[Start DATA SHOWN]

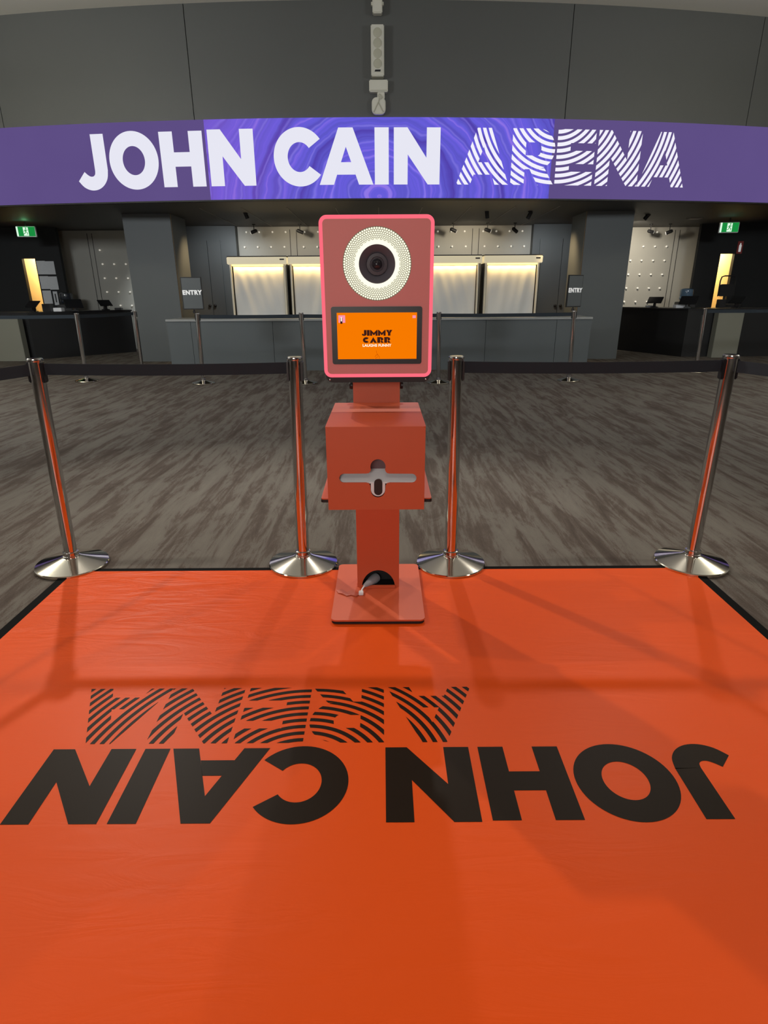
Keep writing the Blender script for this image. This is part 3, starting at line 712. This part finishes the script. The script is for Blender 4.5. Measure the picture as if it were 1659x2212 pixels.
# screen head
HD = 2.15
def h(x, y): p = PY(x, y, HD); return (p.x, p.z)
hx0 = h(688.5, 640)[0]; hx1 = h(939.5, 640)[0]; hz1 = h(814, 463)[1]; hz0 = h(814, 815)[1]
hx0 = -0.2245 + (hx0 + .2245); 
rr = 0.026
hx0, hx1 = (h(694, 640)[0], h(935.5, 640)[0])
rc = PY(814.5, 570.5, HD); RO = (h(888.5, 570)[0] - h(740, 570)[0]) / 2; RI = (h(853.5, 570)[0] - h(776, 570)[0]) / 2
plate([rrect(hx0, hx1, hz0, hz1, rr, 8), rrect(hx0 + .02, hx1 - .02, hz0 + .02, hz1 - .02, rr - .015, 8)[::-1]], HD + 0.004, 0.012, 'led_edge', M['pinkglow'], K)
plate([rrect(hx0 + .004, hx1 - .004, hz0 - .020, hz1 - .004, rr, 8), [(rc.x + RI * 1.06 * cos(2 * pi * k / 48), rc.z + RI * 1.06 * sin(2 * pi * k / 48)) for k in range(48)][::-1]], HD + 0.0165, 0.11, 'head_shell', M['black'], K)
bw = 0.0125
bez = rrect(*(h(717, 730)[0], h(911, 730)[0], h(0, 791)[1], h(0, 667)[1]), 0.008)
circ = [(rc.x + RO * cos(2 * pi * k / 72), rc.z + RO * sin(2 * pi * k / 72)) for k in range(72)]
plate([rrect(hx0 + bw, hx1 - bw, hz0 + bw, hz1 - bw, rr - .012, 8), circ[::-1]], HD, 0.004, 'face_panel', M['hazyface'], K)
# ring light
ring = plate([circ, [(rc.x + RI * .95 * cos(2 * pi * k / 72), rc.z + RI * .95 * sin(2 * pi * k / 72)) for k in range(72)][::-1]], HD + 0.0015, 0.0025, 'ring_light', M['ringback'], K)
NA = 84; mb = MB(); lr = math.log(RO * 0.985); step = 2 * pi / NA * 0.866; j = 0
while True:
    rad = math.exp(lr - j * step)
    if rad < RI * 1.25: break
    dr = rad * 2 * pi / NA * 0.43
    for i in range(NA):
        a = 2 * pi * (i + 0.5 * (j % 2)) / NA; cx, cz = rc.x + (rad - dr) * cos(a), rc.z + (rad - dr) * sin(a)
        mb.add([(cx + dr * cos(a + k * pi / 3 + .5), HD + 0.0009, cz + dr * sin(a + k * pi / 3 + .5)) for k in range(6)], [tuple(range(6))])
    j += 1
mb.build('light_cells', M['ringglow'], ring)
mb = MB(); n = 72; vs = []; fs = []
for k in range(n):
    a = 2 * pi * k / n
    for r_ in (RI * 0.97, RI * (1.27 + 0.03 * ((k % 2) * 2 - 1))): vs.append((rc.x + r_ * cos(a), HD + 0.0012, rc.z + r_ * sin(a)))
for k in range(n): k2 = (k + 1) % n; fs.append((2 * k, 2 * k2, 2 * k2 + 1, 2 * k + 1))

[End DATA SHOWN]

__EXERCISE GOAL__
Restate the whole of the material word for word without the pictures.

__EXERCISE OUTPUT__
Keep writing the Blender script for this image. This is part 3, starting at line 712. This part finishes the script. The script is for Blender 4.5. Measure the picture as if it were 1659x2212 pixels.
# screen head
HD = 2.15
def h(x, y): p = PY(x, y, HD); return (p.x, p.z)
hx0 = h(688.5, 640)[0]; hx1 = h(939.5, 640)[0]; hz1 = h(814, 463)[1]; hz0 = h(814, 815)[1]
hx0 = -0.2245 + (hx0 + .2245); 
rr = 0.026
hx0, hx1 = (h(694, 640)[0], h(935.5, 640)[0])
rc = PY(814.5, 570.5, HD); RO = (h(888.5, 570)[0] - h(740, 570)[0]) / 2; RI = (h(853.5, 570)[0] - h(776, 570)[0]) / 2
plate([rrect(hx0, hx1, hz0, hz1, rr, 8), rrect(hx0 + .02, hx1 - .02, hz0 + .02, hz1 - .02, rr - .015, 8)[::-1]], HD + 0.004, 0.012, 'led_edge', M['pinkglow'], K)
plate([rrect(hx0 + .004, hx1 - .004, hz0 - .020, hz1 - .004, rr, 8), [(rc.x + RI * 1.06 * cos(2 * pi * k / 48), rc.z + RI * 1.06 * sin(2 * pi * k / 48)) for k in range(48)][::-1]], HD + 0.0165, 0.11, 'head_shell', M['black'], K)
bw = 0.0125
bez = rrect(*(h(717, 730)[0], h(911, 730)[0], h(0, 791)[1], h(0, 667)[1]), 0.008)
circ = [(rc.x + RO * cos(2 * pi * k / 72), rc.z + RO * sin(2 * pi * k / 72)) for k in range(72)]
plate([rrect(hx0 + bw, hx1 - bw, hz0 + bw, hz1 - bw, rr - .012, 8), circ[::-1]], HD, 0.004, 'face_panel', M['hazyface'], K)
# ring light
ring = plate([circ, [(rc.x + RI * .95 * cos(2 * pi * k / 72), rc.z + RI * .95 * sin(2 * pi * k / 72)) for k in range(72)][::-1]], HD + 0.0015, 0.0025, 'ring_light', M['ringback'], K)
NA = 84; mb = MB(); lr = math.log(RO * 0.985); step = 2 * pi / NA * 0.866; j = 0
while True:
    rad = math.exp(lr - j * step)
    if rad < RI * 1.25: break
    dr = rad * 2 * pi / NA * 0.43
    for i in range(NA):
        a = 2 * pi * (i + 0.5 * (j % 2)) / NA; cx, cz = rc.x + (rad - dr) * cos(a), rc.z + (rad - dr) * sin(a)
        mb.add([(cx + dr * cos(a + k * pi / 3 + .5), HD + 0.0009, cz + dr * sin(a + k * pi / 3 + .5)) for k in range(6)], [tuple(range(6))])
    j += 1
mb.build('light_cells', M['ringglow'], ring)
mb = MB(); n = 72; vs = []; fs = []
for k in range(n):
    a = 2 * pi * k / n
    for r_ in (RI * 0.97, RI * (1.27 + 0.03 * ((k % 2) * 2 - 1))): vs.append((rc.x + r_ * cos(a), HD + 0.0012, rc.z + r_ * sin(a)))
for k in range(n): k2 = (k + 1) % n; fs.append((2 * k, 2 * k2, 2 * k2 + 1, 2 * k + 1))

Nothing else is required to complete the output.